Я подумал: это вопрос контрольный, проверка на правдивость. Если скажу, что не знаком, значит и раньше врал. Ответил я так:
— С Пантюковым Дмитрием — отчество не помню (помнил, но для правдоподобия сделал вид, что забыл) — я сидел в одной камере на Лубянке. О том, что он резидент английской разведки, мне ничего не известно. В политические разговоры я с ним не вступал, так как считал провокатором.
С тем меня майор и отпустил, задав на прощанье еще один вопрос: знаю ли я, где отбывают срок мои однодельцы?
Я решил рискнуть. Глядя на следователя ясными глазами, сказал: из письма матери я узнал, что Сухов умер — кажется, в Сухобезводной, а об остальных сведений не имею.
Этот ответ был также занесен в протокол, а я вернулся в барак к Юлику Дунскому и рассказал ему про допрос. Оба мы с удовольствием отметили, что не так уж всеведуще МГБ, если не знает даже, что по крайней мере двое из однодельцев уже два года здесь, в Инте, и спят рядышком на нарах...

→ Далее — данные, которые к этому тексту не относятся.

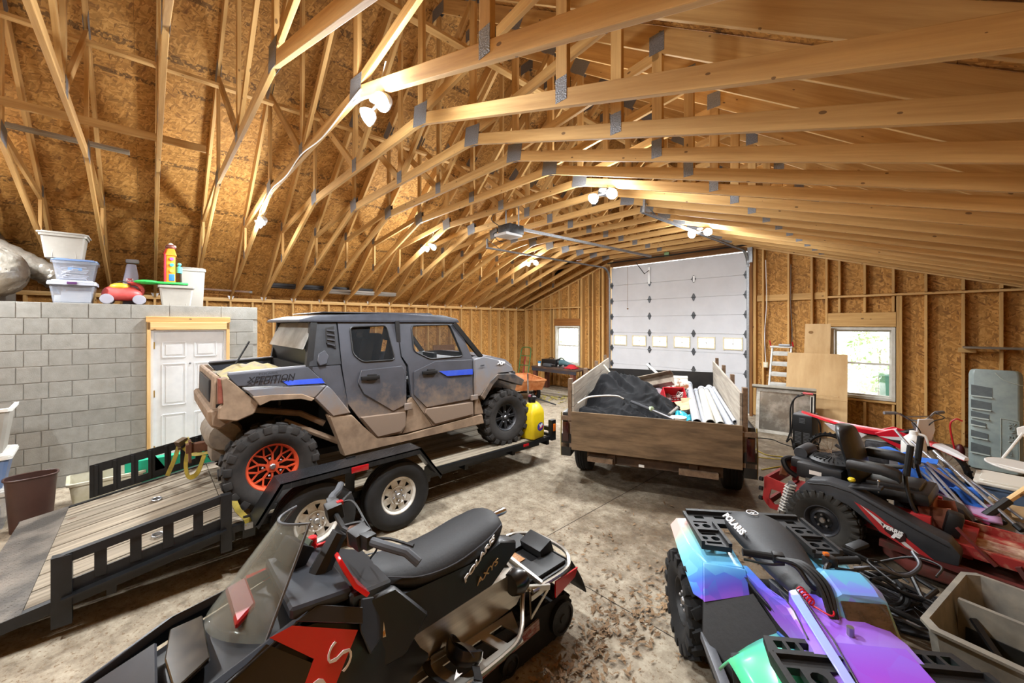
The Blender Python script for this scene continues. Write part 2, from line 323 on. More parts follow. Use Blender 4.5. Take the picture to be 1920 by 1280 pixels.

Как я уже говорил, на Малой Лубянке заключенные гуляли во дворе. А на Большой — на крыше тюрьмы. Там была небольшая площадка, огороженная со всех сторон трехметровой железной стеной. Мы ходили по кругу, вспоминая каждый раз ван-гоговскую «Прогулку заключенных».

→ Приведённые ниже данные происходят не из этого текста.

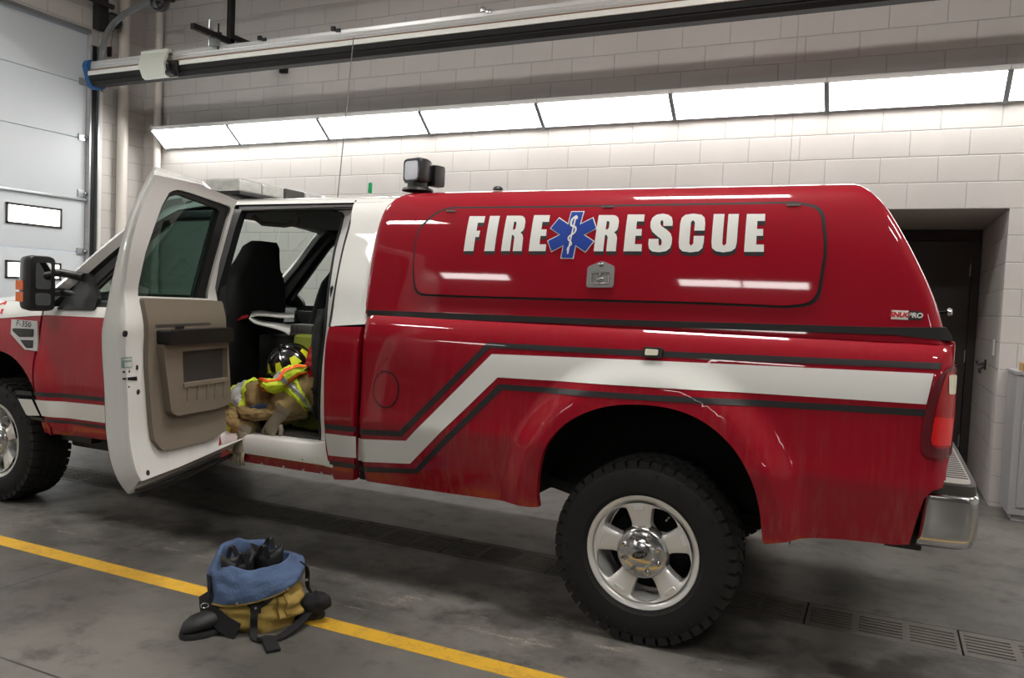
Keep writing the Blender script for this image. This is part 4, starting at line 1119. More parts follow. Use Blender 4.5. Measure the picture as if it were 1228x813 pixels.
# dark oily patches along the wheel tracks
trk = q.math('MULTIPLY', q.ramp(q.math('ABSOLUTE', q.math('SUBTRACT', sp.outputs[1], 3.55)), .75, .15), q.ramp(n4, .42, .60))
c = q.mix(q.math('MULTIPLY', trk, .75), c, lin((38, 34, 30))+(1,))
mp = q.n('ShaderNodeMapping'); mp.inputs['Scale'].default_value = (1.2, 5, 1); q.l(P_, mp.inputs[0])
n5 = q.noise(mp.outputs[0], 2.2, 8, .7)
salt = q.math('MULTIPLY', q.ramp(q.math('ABSOLUTE', q.math('SUBTRACT', sp.outputs[1], 3.25)), .35, .05), q.ramp(n5, .55, .68))
salt = q.math('MULTIPLY', salt, q.ramp(n3, .3, .7))
c = q.mix(q.math('MULTIPLY', salt, .95), c, lin((168, 160, 148))+(1,))
jx = q.math('ABSOLUTE', q.math('SUBTRACT', sp.outputs[0], -3.72)); jy = q.math('ABSOLUTE', q.math('SUBTRACT', sp.outputs[1], 1.955))
jx2 = q.math('ABSOLUTE', q.math('SUBTRACT', sp.outputs[0], 1.05))
j = q.math('MINIMUM', q.math('MINIMUM', jx, jy), jx2)
jm = q.ramp(j, .006, .003)
c = q.mix(jm, c, lin((40, 38, 36))+(1,))
q.l(c, b.inputs['Base Color'])
rg = q.math('ADD', q.math('MULTIPLY', n2, .35), .22); q.l(rg, b.inputs['Roughness'])
bp = q.n('ShaderNodeBump'); bp.inputs['Strength'].default_value = .25; bp.inputs['Distance'].default_value = .004
q.l(q.math('ADD', q.math('MULTIPLY', n3, .5), n2), bp.inputs['Height']); q.l(bp.outputs[0], b.inputs['Normal'])
GA, GB = 3.965, 4.285
m = MB()
m.box((WX-.2, -8.2, -.2), (6.2, GA, 0)); m.box((WX-.2, GB, -.2), (6.2, 9.35, 0)); m.box((WX-.2, GA, -.3), (6.2, GB, -.12))
floor = m.obj('floor', FLOOR, None, smooth=0); floor['kind'] = 'structure'; floor['label'] = 'stained grey concrete bay floor'
YPAINT = mat('yellow_floor_paint', (206, 164, 52), .55); q = NB(YPAINT); b = YPAINT.node_tree.nodes['Principled BSDF']
g = q.n('ShaderNodeNewGeometry'); n2 = q.noise(g.outputs['Position'], 9, 6, .7); n3 = q.noise(g.outputs['Position'], 60, 3, .7)
q.l(q.mix(q.math('MULTIPLY', q.ramp(q.math('ADD', q.math('MULTIPLY', n2, .6), q.math('MULTIPLY', n3, .4)), .46, .62), .5), lin((206, 160, 44))+(1,), lin((150, 120, 60))+(1,)), b.inputs['Base Color'])
m = MB(); m.box((WX, 2.795, 0), (6, 2.90, .0012)); m.obj('yellow_line', YPAINT, floor, smooth=0, label='yellow line painted on the floor')
# walls
m = MB(); m.box((WX-.2, WY, 0), (-.55, WY+.2, 6)); m.box((.86, WY, 0), (6.2, WY+.2, 6)); m.box((-.55, WY, 2.345), (.86, WY+.2, 6)); S('wall_back', m, WALLB, 'painted concrete block back wall')
m = MB(); m.box((.86, WY+.2, 0), (1.06, 9.35, 2.6)); m.box((-.75, WY+.2, 0), (-.55, 9.35, 2.6)); S('wall_alcove', m, WALLS)
m = MB(); m.box((-.55, 9.15, 0), (.86, 9.35, 2.6)); S('wall_alcove_end', m, WALLB)
m = MB(); m.box((-.55, WY+.2, 2.35), (.86, 9.15, 2.6)); S('ceiling_alcove', m, mat('soffit', (176, 170, 160), .7))
GY0, GY1, GZ = 2.18, 6.53, 4.39
m = MB(); m.box((WX-.25, GY1+.02, 0), (WX, WY, 6)); m.box((WX-.25, -8.2, 0), (WX, GY0-.02, 6)); m.box((WX-.25, GY0-.02, GZ), (WX, GY1+.02, 6)); S('wall_left', m, WALLS, 'painted block wall beside the overhead door')
m = MB(); m.box((6.0, -8.2, 0), (6.2, WY, 6)); S('wall_right', m, WALLS)
m = MB(); m.box((WX-.2, -8.2, 0), (6.2, -8.0, 6)); S('wall_front', m, mat('far_bay_wall', (92, 90, 90), .7))
m = MB(); m.box((WX-.25, -8.2, 6), (6.2, WY+.2, 6.15)); S('ceiling', m, mat('ceiling_paint', (205, 203, 200), .8))
# overhead sectional door
DOORW = mat('door_panel_white', (208, 214, 219), .5, bump=(8, .05))
PANE = emit('daylight_pane', (255, 255, 255), 5.0)
seams = [0, .55, 1.15, 1.82, 2.447, 3.155, 3.80, 4.37]
gd = bpy.data.objects.new('door_2', None); gd.location = (WX-.05, (GY0+GY1)/2, 0); C.objects.link(gd); gd['kind'] = 'structure'; gd['label'] = 'white sectional overhead garage door with small windows'
for a, b_ in zip(seams, seams[1:]):
    m = MB(); m.box((WX-.10, GY0, a+.004), (WX-.05, GY1, b_-.004), .006)
    k = 1
    while a+k*.1 < b_-.04: m.box((WX-.052, GY0, a+k*.1), (WX-.049, GY1, a+k*.1+.006)) if 0 else None; k += 1
    m.obj('door_panel', DOORW, gd)
m = MB(); m.box((WX-.06, GY0, 2.425), (WX-.015, GY1, 2.452), .004); m.obj('door_strut', STEEL, gd)
m = MB(); m.box((WX-.06, GY0, 4.37), (WX+.02, GY1, 4.42), .004); m.obj('top_seal', STEEL, gd)
for z0, z1 in ((2.07, 2.30), (1.475, 1.675)):
    for yc in (5.91, 4.96, 4.01, 3.06):
        m = MB(); yy0, yy1 = yc-.325, yc+.325
        for lo, hi_ in (((yy0, z0), (yy1, z0+.025)), ((yy0, z1-.025), (yy1, z1)), ((yy0, z0), (yy0+.025, z1)), ((yy1-.025, z0), (yy1, z1))):
            m.box((WX-.055, lo[0], lo[1]), (WX-.035, hi_[0], hi_[1]), .003)
        w_ = m.obj('window_frame', GREYTRIM, gd)
        m = MB(); m.box((WX-.055, yy0+.02, z0+.02), (WX-.045, yy1-.02, z1-.02)); m.obj('window_pane', PANE, w_, smooth=0)
for z in (3.80, 3.155, 2.5, 1.82, 1.15):
    m = MB(); m.box((WX-.05, GY1-.10, z-.03), (WX-.03, GY1-.0, z+.05), .004); m.tube([(WX-.02, GY1-.03, z+.015), (WX-.02, GY1+.10, z+.015)], .012, 8); m.obj('roller_hinge', STEEL, gd)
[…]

Однажды мы договорились по дороге с прогулки заглянуть в глазок соседней камеры: интересно же было, кто там сидит. Перестукиваться мы не отваживались: за этим вертухаи следили очень строго.
И вот, пока надзиратель, водивший нас на прогулку, возился с замком на двери нашей камеры, Олави Окконен растопырил свое широкое американское пальто, заслонив меня, а я поглядел в волчок — и никого из знакомых там не увидел. Зато меня застукал за этим занятием вертухай, неожиданно вынырнувший из-за угла с подносом в руках — он разносил обед. То преимущество, что наша камера была на отшибе, за поворотом коридора, теперь обернулось неприятностью: меня опять посадили в карцер.

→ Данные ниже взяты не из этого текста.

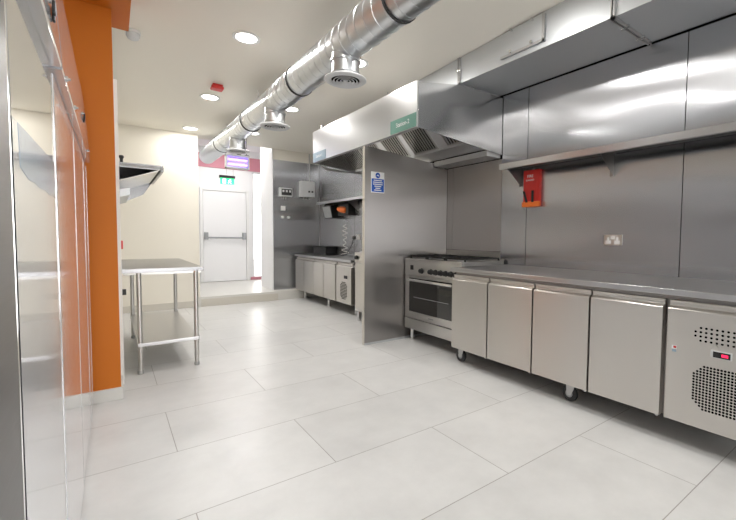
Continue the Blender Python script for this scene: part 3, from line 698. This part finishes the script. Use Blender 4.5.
put('tube', MB().cyl((3.06, yw - 0.03, 2.181), (3.06, yw - 0.03, 2.70), 0.011, 12), 'zinc', t)
t = root('light_switch', (2.55, yw, 1.60), 'white square switch plate on the far steel wall', 'switch')
put('plate', MB().box(2.515, 2.60, yw - 0.012, yw, 1.615, 1.70, 0.003), 'whitep', t)
put('rocker', MB().box(2.545, 2.57, yw - 0.016, yw - 0.0122, 1.64, 1.675, 0.002), 'whitep', t)
for i, (xx, lb) in enumerate(((2.545, 'left of two small white round outlets below the switch plate'), (2.66, 'right of two small white round outlets below the switch plate'))):
    o = put('round_outlet', MB().lathe([(0, 0.03), (0.022, 0.028), (0.027, 0.0), (0, 0)], (xx, yw, 1.49), (0, -1, 0), 20), 'whitep')
    tag(o, lb, 'outlet', 'round outlets on the far steel wall')

# ------------------------------------------------------------------ left side: upright refrigerators
FXL = -0.122
def fridge(ya, yb, doors, label, mat='film', fx=FXL, zd=1.605, fas=True, keys=(), film=False):
    r = root('upright_refrigerator', (fx - 0.34, (ya + yb) / 2, 0), label, 'refrigerator', 'upright refrigerators')
    put('cabinet', MB().box(XL + 0.01, fx - 0.061, ya + 0.002, yb - 0.002, 0.03, 2.14, 0.004), 'steel', r)
    for (a, b) in doors:
        dd = put('door', MB().box(fx - 0.0605, fx, a, b, 0.012, zd, 0.004, 2), mat, r)
        if film:
            xs_ = fx + 0.0003
            edge = [(a + 0.06, 1.262), (a + 0.14, 1.250), (a + 0.22, 1.252), (a + 0.30, 1.246), (a + 0.37, 1.253), (a + 0.45, 1.244), (a + 0.53, 1.250), (b - 0.014, 1.246)]
            put('protective_film', MB().prism([(xs_, a + 0.003, 0.02), (xs_, a + 0.003, 1.335)] + [(xs_, a + 0.05, 1.335)] + [(xs_, y_, z_) for y_, z_ in edge] + [(xs_, b - 0.014, 0.02)], (0.0004, 0, 0)), 'film', dd, label='pale protective film with a torn top edge')
            put('loose_film', MB().prism([(xs_, a + 0.0505, 1.335)] + [(xs_, y_, z_ + 0.0006) for y_, z_ in edge] + [(xs_, b - 0.014, 1.345)], (0.0008, 0, 0)), 'loosefilm', dd, label='loose blue flap of film')
        put('edge_trim', MB().box(fx - 0.03, fx + 0.0012, b - 0.012, b - 0.001, 0.03, zd - 0.02, 0.0005), 'chrome', dd)
    if fas:
        p = [(fx - 0.06, ya + 0.003, zd + 0.006), (fx + 0.020, ya + 0.003, zd + 0.006), (fx + 0.022, ya + 0.003, zd + 0.014), (fx + 0.018, ya + 0.003, zd + 0.10), (fx + 0.007, ya + 0.003, zd + 0.27), (fx - 0.008, ya + 0.003, zd + 0.44), (fx - 0.022, ya + 0.003, zd + 0.53), (fx - 0.06, ya + 0.003, zd + 0.55)]
        fa_ = put('fascia', MB().prism(p, (0, yb - ya - 0.006, 0)), 'film', r)
        for (yk3, zk, key) in keys:
            xk = fx + 0.022 - max(0, zk - zd - 0.02) * 0.062
            lk = put('lock', MB().cyl((xk - 0.006, yk3, zk), (xk + 0.010, yk3, zk), 0.004, 12).cyl((xk - 0.006, yk3, zk), (xk + 0.004, yk3, zk), 0.009, 14), 'chrome', r)
            if key:
                put('key', MB().box(xk + 0.005, xk + 0.012, yk3 - 0.016, yk3 + 0.004, zk - 0.036, zk - 0.004, 0.003).box(xk + 0.003, xk + 0.009, yk3 - 0.002, yk3 + 0.020, zk - 0.045, zk - 0.012, 0.003), 'black', lk)
    for yy in (ya + 0.08, yb - 0.08): put('foot', MB().cyl((fx - 0.12, yy, 0), (fx - 0.12, yy, 0.03), 0.025, 14), 'black', r)
    return r
fridge(0.86, 1.475, [(0.872, 1.462)], 'polished single-door upright refrigerator beside the dark end cabinet', keys=((1.27, 1.70, True),), mat='mirror', film=True)
fridge(1.49, 3.31, [(1.515, 2.245), (2.25, 2.98), (2.99, 3.30)], 'polished double-door upright refrigerator next to the orange pier', keys=((1.62, 1.625, False), (1.98, 1.63, False), (2.78, 1.80, True), (2.95, 1.63, False)))
t = root('end_cabinet', (-0.48, 0.4, 0), 'dark brushed stainless cabinet at the left edge of the picture', 'cabinet')
put('carcass', MB().box(XL + 0.01, -0.15, -0.30, 0.785, 0.06, 2.0, 0.006), 'darksteel', t)
put('door', MB().box(-0.149, -0.110, -0.29, 0.782, 0.02, 1.99, 0.010, 3), 'darksteel', t)
for yy in (-0.2, 0.7): put('foot', MB().cyl((-0.3, yy, 0), (-0.3, yy, 0.06), 0.025, 14), 'black', t)

# ------------------------------------------------------------------ prep table behind the orange pier
TX0, TX1, TY0, TY1 = 0.05, 0.645, 3.85, 5.40
t = root('prep_table', (0.35, 4.6, 0), 'stainless steel prep table with lower shelf against the left wall', 'table')
put('tabletop', MB().box(TX0, TX1, TY0, TY1, 0.840, 0.872, 0.0015), 'wallsteel', t)
put('top_upstand', MB().box(TX0, TX0 + 0.012, TY0, TY1, 0.872, 0.93, 0.002), 'topsteel', t)
for ya in (TY0 + 0.03, TY1 - 0.05): put('apron', MB().box(TX0 + 0.02, TX1 - 0.01, ya, ya + 0.02, 0.82, 0.845, 0.002), 'steel', t)
lx = (0.172, 0.588)
put('lower_shelf', MB().box(lx[0] - 0.02, lx[1] + 0.02, TY0 + 0.01, TY1 - 0.06, 0.228, 0.258, 0.004), 'topsteel', t)
for x in lx:
    for y in (3.885, 5.30):
        l = put('leg', MB().cyl((x, y, 0.02), (x, y, 0.845), 0.018, 20), 'steel', t)
        put('foot', MB().lathe([(0, 0), (0.020, 0), (0.023, 0.010), (0.021, 0.03), (0, 0.03)], (x, y, 0), seg=18), 'zinc', l)
        put('collar', MB().cyl((x, y, 0.218), (x, y, 0.268), 0.0225, 20), 'steel', l)

# small canopy on the left wall above the table
t = root('wall_canopy', (0.2, 4.5, 1.45), 'stainless steel sloping canopy on the left wall above the prep table', 'canopy')
ya, yb = 4.25, 5.35
put('top_plate', MB().box(0.018, 0.395, ya, yb, 1.765, 1.778, 0.002), 'wallsteel', t)
put('front_lip', MB().box(0.375, 0.398, ya, yb, 1.720, 1.764, 0.003), 'wallsteel', t)
put('near_rail', MB().box(0.018, 0.374, ya, ya + 0.012, 1.735, 1.764, 0.002), 'wallsteel', t)
put('end_panel', MB().prism([(0.018, yb - 0.008, 1.45), (0.018, yb - 0.008, 1.764), (0.374, yb - 0.008, 1.764), (0.374, yb - 0.008, 1.722), (0.30, yb - 0.008, 1.60)], (0, 0.008, 0)), 'wallsteel', t)
put('underside', MB().prism([(0.018, ya + 0.013, 1.60), (0.36, ya + 0.013, 1.73), (0.36, ya + 0.013, 1.735), (0.018, ya + 0.013, 1.605)], (0, yb - ya - 0.022, 0)), 'steel', t)
put('grease_channel', MB().prism([(0.018, ya + 0.013, 1.46), (0.14, ya + 0.013, 1.50), (0.14, ya + 0.013, 1.56), (0.018, ya + 0.013, 1.53)], (0, yb - ya - 0.022, 0)), 'galvduct', t)
put('knob', MB().lathe([(0.012, 0), (0.012, 0.03), (0.02, 0.045), (0.016, 0.06), (0, 0.064)], (0.085, ya + 0.03, 1.778), seg=16), 'black', t, label='black knob on top')
# white trunking and small controls at the corner of the pier
t = root('cable_trunking', (0.05, 3.72, 0.0), 'white vertical cable trunking just behind the edge of the orange pier', 'trunking')
put('trunk', MB().box(0.016, 0.058, 3.69, 3.735, 0.0, 2.30, 0.004), 'trunk', t)
t = root('call_point', (0.065, 4.0, 1.02), 'small red call point on the wall beyond the orange pier', 'alarm switch')
put('mounting_box', MB().box(0.016, 0.075, 3.96, 4.04, 1.03, 1.10, 0.005), 'red', t)
t = root('gas_tap', (0.06, 3.95, 0.68), 'small black lever tap on the wall below the prep table top', 'tap')
put('mounting_plate', MB().box(0.0155, 0.022, 3.77, 3.83, 0.67, 0.73, 0.002), 'zinc', t)
put('stem', MB().cyl((0.022, 3.80, 0.70), (0.062, 3.80, 0.70), 0.012, 12), 'zinc', t)
put('lever', MB().box(0.055, 0.085, 3.785, 3.815, 0.675, 0.72, 0.004), 'black', t)

# ------------------------------------------------------------------ outside, light and camera
struct('ground_outside', MB().box(-12, 14, YR - 14, YR - 0.25, -0.14, -0.02), 'pave')
struct('ground_outside_far', MB().box(-2, 8, YD + 0.2, YD + 8, -0.14, 0.12), 'pave')
wd = bpy.data.worlds.new('World'); bpy.context.scene.world = wd; wd.use_nodes = True
nt = wd.node_tree; bg = nt.nodes['Background']
bg.inputs['Color'].default_value = (1.0, 0.985, 0.965, 1); bg.inputs['Strength'].default_value = 5.0
def portal(name, loc, rot, sx, sy, energy, col=(0.95, 0.97, 1.0)):
    la = bpy.data.lights.new(name, 'AREA'); la.shape = 'RECTANGLE'; la.size = sx; la.size_y = sy
    la.cycles.is_portal = True
    lo = bpy.data.objects.new(name, la); C.objects.link(lo); lo.location = loc; lo.rotation_euler = rot
portal('added_window_daylight', (1.55, YR - 0.17, 1.35), (PI / 2, 0, PI), 2.4, 2.2, 0)  # portal for sky light through the added rear window
portal('far_window_daylight', (2.74, YD + 0.16, 1.3), (PI / 2, 0, 0), 0.36, 2.2, 0)

f_px, yaw, pitch, roll = 396.163, 0.637699, -0.048396, 0.0083548
fw = Vector((math.sin(yaw) * math.cos(pitch), math.cos(yaw) * math.cos(pitch), math.sin(pitch)))
rt = Vector((math.cos(yaw), -math.sin(yaw), 0)); up = rt.cross(fw)
c_, s_ = math.cos(roll), math.sin(roll)
R_ = c_ * rt + s_ * up; U_ = -s_ * rt + c_ * up
cam = bpy.data.cameras.new('camera'); co = bpy.data.objects.new('camera', cam); C.objects.link(co)
cam.sensor_fit = 'HORIZONTAL'; cam.sensor_width = 36; cam.lens = f_px / 736 * 36
cam.shift_x = (368 - 405) / 736; cam.shift_y = -(260 - 256) / 736
cam.clip_start = 0.02
B_ = -fw
co.matrix_world = Matrix(((R_.x, U_.x, B_.x, 0), (R_.y, U_.y, B_.y, 0), (R_.z, U_.z, B_.z, 1.15), (0, 0, 0, 1)))
sc = bpy.context.scene
sc.camera = co
sc.view_settings.view_transform = 'Standard'; sc.view_settings.look = 'None'
sc.view_settings.gamma = 1; sc.view_settings.use_curve_mapping = False
sc.view_settings.exposure = 0.22
sc.cycles.use_denoising = True
sc.cycles.max_bounces = 10; sc.cycles.diffuse_bounces = 5; sc.cycles.glossy_bounces = 6; sc.cycles.transparent_max_bounces = 12
sc.cycles.sample_clamp_indirect = 6; sc.cycles.blur_glossy = 2.0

А перед этим зачем-то сводили к самому полковнику Миронову, начальнику тюрьмы. Поинтересовавшись, кто мои родители (отец профессор, мать лаборант), он уверенно поставил диагноз: был бы я из рабочей семьи, не занялся бы антисоветчиной. Суровым ликом полковник похож был на пожилого пролетария из историко-революционного фильма. Скорей всего это был тот самый Миронов, о котором я прочитал уже теперь в статье о процессах над врагами народа Бухариным и компанией. Он исполнял тогда обязанности судебного пристава или чего-то в этом роде: привозил врагов из тюрьмы и рассаживал на скамье подсудимых.
Карцер я перенес легко, боялся только, что переведут в другую камеру: привык к своим соседям, а к некоторым даже привязался.
К моему удовольствию, отсидев трое суток, я вернулся к своим — но застал там нового жильца, тихого грустного человечка лет сорока. Это был первый иностранец (Олави все-таки был советским гражданином), встреченный мной в тюрьме — чех по фамилии Стеглик. По-русски это будет «щегол», объяснил он мне.
Из оккупированной фашистами Чехословакии Стеглика отправили на оккупированную Украину. Он служил в немецкой администрации не то писарем, не то бухгалтером. За какую-то провинность — кажется, за антинемецкие высказывания — его посадили в тюрьму. Вскоре немцев из города выбили, а Стеглика вместо того чтобы освободить, перевезли в другую тюрьму — в Москву, к нам. На Лубянке он сидел уже два года и все пытался объяснить следствию, что никакого задания от немцев он не получал и не знает, почему фашисты оставили его в живых.
Передачу получать ему было не от кого, и он совершенно оголодал. Я уже упоминал о тюремных голодных психозах — так вот классическим примером был Стеглик. Когда приносили дневную пайку, мы всегда уступали ему горбушку. Но он не ел ее за завтраком, обходясь пустым кипятком. А пайку препарировал особым способом: выщипывал мякиш и раскладывал крошки на носовом платке — для просушки. В обед он ел суп опять-таки без хлеба. (Кстати сказать, в лубянском супе иногда плавали обрезки спаржи. Я и понятия не имел, что это такое, спасибо, европеец Стеглик объяснил. Наверно, в общий котел сливали объедки с генеральской кухни.)